Les femmes battues pourront bien attendre !

L'intention est bonne, le texte de la loi n° 2023-140 du 28 février 2023 est positif car elle instaure une aide universelle pour les victimes de violences conjugales. Les femmes victimes de violences conjugales pourront se mettre à l'abri et disposer de moyens pour subvenir à leurs besoins immédiats.
Malheureusement, cette loi n’entrera en vigueur qu’à une date fixée par décret au plus tard 9 mois après sa promulgation. Pourquoi faut-il attendre 9 mois le décret d’application ? Il y a urgence mais les victimes devront encore attendre !
Rappelons la situation actuelle :
Beaucoup de femmes qui fuient le domicile conjugal avec leurs enfants se retrouvent démunies, avec le risque de se voir retirer la garde de leurs enfants.
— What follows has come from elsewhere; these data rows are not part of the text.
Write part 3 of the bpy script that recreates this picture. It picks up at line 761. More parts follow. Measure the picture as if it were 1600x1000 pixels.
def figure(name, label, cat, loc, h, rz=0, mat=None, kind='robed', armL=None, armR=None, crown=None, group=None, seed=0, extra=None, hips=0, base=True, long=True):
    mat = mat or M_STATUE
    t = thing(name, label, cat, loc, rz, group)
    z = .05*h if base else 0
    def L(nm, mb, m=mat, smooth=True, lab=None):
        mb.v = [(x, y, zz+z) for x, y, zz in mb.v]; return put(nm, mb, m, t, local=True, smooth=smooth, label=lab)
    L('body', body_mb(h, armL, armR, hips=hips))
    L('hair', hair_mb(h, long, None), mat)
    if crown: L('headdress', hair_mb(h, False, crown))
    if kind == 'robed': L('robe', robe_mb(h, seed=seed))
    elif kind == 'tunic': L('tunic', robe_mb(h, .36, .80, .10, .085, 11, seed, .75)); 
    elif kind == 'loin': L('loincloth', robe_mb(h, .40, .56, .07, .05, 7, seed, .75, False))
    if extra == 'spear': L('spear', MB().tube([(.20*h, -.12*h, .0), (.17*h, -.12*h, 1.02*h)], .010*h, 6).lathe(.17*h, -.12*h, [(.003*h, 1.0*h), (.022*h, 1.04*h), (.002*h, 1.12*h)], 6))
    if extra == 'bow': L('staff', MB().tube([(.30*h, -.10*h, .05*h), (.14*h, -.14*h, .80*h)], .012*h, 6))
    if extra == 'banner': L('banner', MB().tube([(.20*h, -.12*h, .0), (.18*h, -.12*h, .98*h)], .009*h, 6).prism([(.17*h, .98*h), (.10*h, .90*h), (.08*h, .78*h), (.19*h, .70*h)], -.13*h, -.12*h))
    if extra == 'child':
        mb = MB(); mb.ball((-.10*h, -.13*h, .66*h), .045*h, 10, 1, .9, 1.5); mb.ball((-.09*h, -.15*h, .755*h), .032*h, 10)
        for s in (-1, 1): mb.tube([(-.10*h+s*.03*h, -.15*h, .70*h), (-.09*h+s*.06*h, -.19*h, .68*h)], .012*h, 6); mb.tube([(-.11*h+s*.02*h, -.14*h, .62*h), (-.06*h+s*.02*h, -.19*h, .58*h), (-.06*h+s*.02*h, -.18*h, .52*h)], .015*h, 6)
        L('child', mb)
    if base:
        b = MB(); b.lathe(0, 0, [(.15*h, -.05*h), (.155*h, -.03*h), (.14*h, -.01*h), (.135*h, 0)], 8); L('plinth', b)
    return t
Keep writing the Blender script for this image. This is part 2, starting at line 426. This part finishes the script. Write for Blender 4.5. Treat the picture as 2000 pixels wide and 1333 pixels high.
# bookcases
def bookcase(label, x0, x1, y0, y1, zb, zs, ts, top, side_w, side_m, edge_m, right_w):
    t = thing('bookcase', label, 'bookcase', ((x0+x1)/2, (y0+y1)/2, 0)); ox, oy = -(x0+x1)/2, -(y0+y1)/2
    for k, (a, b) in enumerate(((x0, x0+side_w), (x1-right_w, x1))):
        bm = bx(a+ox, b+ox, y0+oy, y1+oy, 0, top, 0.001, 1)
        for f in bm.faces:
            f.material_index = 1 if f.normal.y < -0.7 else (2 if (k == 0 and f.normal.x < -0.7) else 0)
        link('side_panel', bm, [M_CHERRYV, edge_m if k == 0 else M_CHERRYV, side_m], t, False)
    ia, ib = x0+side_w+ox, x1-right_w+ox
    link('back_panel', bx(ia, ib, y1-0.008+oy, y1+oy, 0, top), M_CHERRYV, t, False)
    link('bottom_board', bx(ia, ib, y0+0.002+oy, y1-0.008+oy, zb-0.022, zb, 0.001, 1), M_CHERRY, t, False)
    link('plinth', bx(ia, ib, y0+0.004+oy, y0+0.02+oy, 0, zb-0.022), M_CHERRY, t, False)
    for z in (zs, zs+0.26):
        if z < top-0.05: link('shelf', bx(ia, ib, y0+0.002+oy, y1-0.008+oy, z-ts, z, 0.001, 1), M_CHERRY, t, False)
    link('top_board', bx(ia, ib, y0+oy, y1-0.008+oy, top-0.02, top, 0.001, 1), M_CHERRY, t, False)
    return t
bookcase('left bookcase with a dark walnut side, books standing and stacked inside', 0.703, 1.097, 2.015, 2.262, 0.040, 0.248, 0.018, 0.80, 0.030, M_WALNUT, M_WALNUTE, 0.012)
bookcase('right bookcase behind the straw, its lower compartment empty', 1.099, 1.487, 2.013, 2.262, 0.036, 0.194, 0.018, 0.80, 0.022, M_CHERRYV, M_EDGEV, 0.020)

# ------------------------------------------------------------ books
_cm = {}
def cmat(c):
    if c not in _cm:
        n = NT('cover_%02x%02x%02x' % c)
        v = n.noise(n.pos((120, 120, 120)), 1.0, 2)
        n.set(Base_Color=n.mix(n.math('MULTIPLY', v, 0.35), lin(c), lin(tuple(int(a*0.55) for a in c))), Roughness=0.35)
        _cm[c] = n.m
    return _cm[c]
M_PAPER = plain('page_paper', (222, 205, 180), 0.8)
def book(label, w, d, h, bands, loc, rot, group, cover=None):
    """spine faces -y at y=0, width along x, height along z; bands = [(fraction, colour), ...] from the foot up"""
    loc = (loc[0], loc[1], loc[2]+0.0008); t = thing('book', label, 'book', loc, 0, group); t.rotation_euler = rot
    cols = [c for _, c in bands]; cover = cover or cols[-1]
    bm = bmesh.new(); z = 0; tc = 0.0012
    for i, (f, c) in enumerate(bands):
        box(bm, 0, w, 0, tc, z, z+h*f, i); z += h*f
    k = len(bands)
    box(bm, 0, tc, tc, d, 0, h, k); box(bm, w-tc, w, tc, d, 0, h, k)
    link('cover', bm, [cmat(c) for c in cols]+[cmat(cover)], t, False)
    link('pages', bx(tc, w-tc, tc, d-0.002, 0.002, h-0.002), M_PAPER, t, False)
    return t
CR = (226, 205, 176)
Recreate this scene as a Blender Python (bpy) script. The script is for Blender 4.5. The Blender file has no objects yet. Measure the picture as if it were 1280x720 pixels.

Nous avons connu des situations pareilles avec cette « mère courage » qui a fini par perdre la garde de ses quatre enfants – souffrance absolue. Un lien est maintenu entre la mère et les enfants mais il ne leur suffit absolument pas.
Nous ne sommes pas contre le placement d'enfants en cas de maltraitance mais nous estimons que si la misère est une maltraitance, elle touche autant la mère que les enfants.
Les femmes battues en ont assez d'attendre ; comme nous, elles demandent que cette loi soit applicable immédiatement – le décret peut être très vite publié.
Il y a beaucoup de mesures de protection à mettre en place immédiatement, comme celle de l'hébergement d'urgence.
Nous avons accompagné une jeune femme, victime de violences. Elle vivait à Melun avec sa fille jusqu'au moment où hébergée provisoirement par des amis, elle a dû, avec sa fille, s'adresser au 115 qui l'a envoyée à 60 km de là.
Cet éloignement n'est pas imputable à une mauvaise volonté des travailleurs sociaux qui font leur possible mais à une insuffisance de lieux d'hébergement dans le sud 77 trop saturé !
Le problème pour cette jeune femme c'est que sans ressource, elle se trouve confrontée au signalement émanant d’une directrice d'école maternelle et qui est arrivée sur le bureau de la Protection de l'enfance.
Devant le risque d’être séparée de sa fille, il lui a fallu très vite obtenir un certificat d'hébergement du 115 et l’inscription de son enfant dans une autre école proche de l'hôtel où elle réside.
Pourquoi cette diligence des services sociaux pour « menacer » la maman d'un placement alors qu’ils auraient dû se mobiliser pour l'accompagner et lui trouver un logement ? Rien ne garantit que la mère et la fille vont rester au même endroit. Les deux services dépendent pourtant tous deux du Conseil Départemental.
Comme l'explique un article du Parisien, la déscolarisation menace des enfants hébergés par le 115 :
Avec le manque criant de travailleurs sociaux rattachés au 115, cette dame et sa fille risquent de rester longtemps à l'hôtel avant d'obtenir un logement. Or la maman – qui a déjà travaillé – est prête à accepter un emploi, elle l’attend, même.
Certains lecteurs ironisent sur le contenu des articles posant des cas comme celui-ci quand ils ne manifestent pas leur hostilité. Qu'ils se rassurent : nous dénonçons mais nous ne pleurnichons pas. Cette jeune femme a été enfin hébergée ; nous la suivons et intervenons pour qu'elle puisse trouver une solution pérenne pour elle avec sa fille.